A Life Turned Upside Down: My Dad's an Alcoholic by Mariko Kikuchi Review

Mariko Kikuchi’s had a tough life. Her dad was an alcoholic and physically abusive while her mother was physically and emotionally abusive before she committed suicide when Mariko and her little sister were still kids. Then, in her 20s, she became involved with a man who was also a heavy drinker and who beat her up constantly - for 9 years!

Her misery memoir, with the unwieldy title of A Life Turned Upside Down: My Dad’s An Alcoholic, is occasionally interesting and other times not. I was having a hard time trying to pinpoint why this book didn’t totally work for me and I think it just comes down to not finding the material all that engaging.

Not to take anything away from Kikuchi’s experience - of course all the stuff that happened to her is horrendous and bravo to her for getting through it and still remaining a decent person - but the memoir is a bit thin for my taste. Her dad’s an alcoholic until he isn’t, her boyfriend’s a scumbag while he’s in the picture, until he isn’t, and Mariko just kinda rides out the rough waves until they calm down. It’s straightforward stuff and, though the terrible things she went through are morbidly interesting, a lot of the stuff in between really isn’t, however sympathetic you may feel towards her and her sister for having to grow up too soon to deal with their reckless father.
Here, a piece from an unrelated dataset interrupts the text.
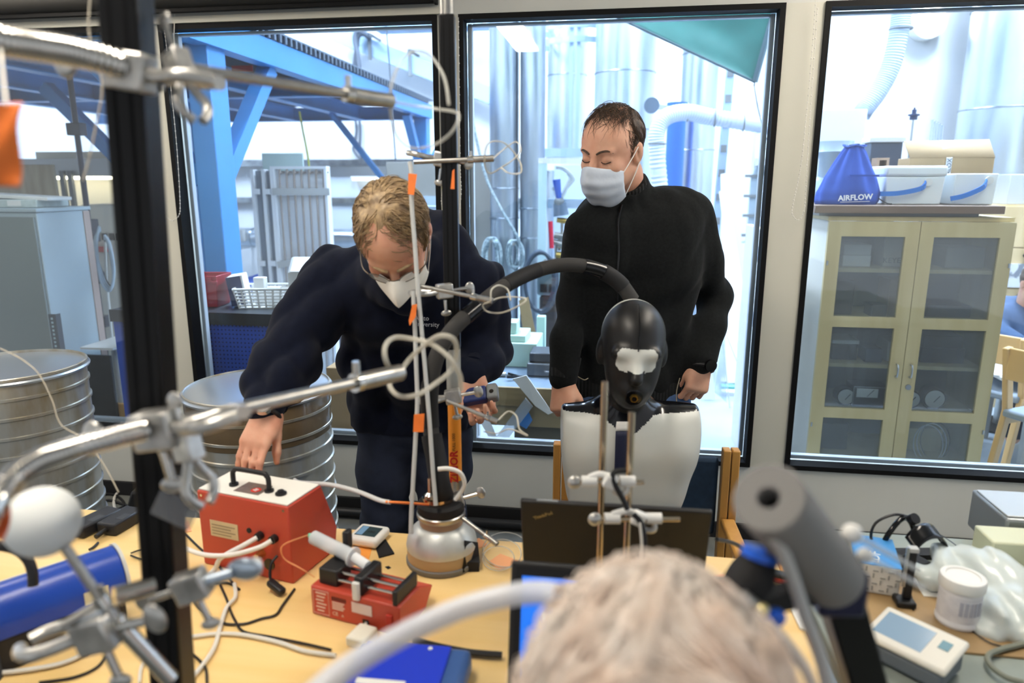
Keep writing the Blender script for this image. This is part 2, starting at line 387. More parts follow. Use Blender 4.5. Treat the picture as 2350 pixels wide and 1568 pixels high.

We don’t really get to know why her dad was an alcoholic, why her mother was so unhappy, why her boyfriend was so horrible - it’s a very surface-level overview of her life. They’re just bad people taking out their nastiness on the author, which only makes the story less distinctive.

Kudos to the author for realising her dream of becoming a mangaka (her sister also became a professional illustrator), but I feel like her cutesy drawing style here makes light of the dark story and doesn’t do it justice, lessening the story’s impact on the reader.

A Life Turned Upside Down: My Dad’s An Alcoholic isn’t the most compelling or memorable read about addiction but it has its moments and you do root for and empathise with the author in her struggle.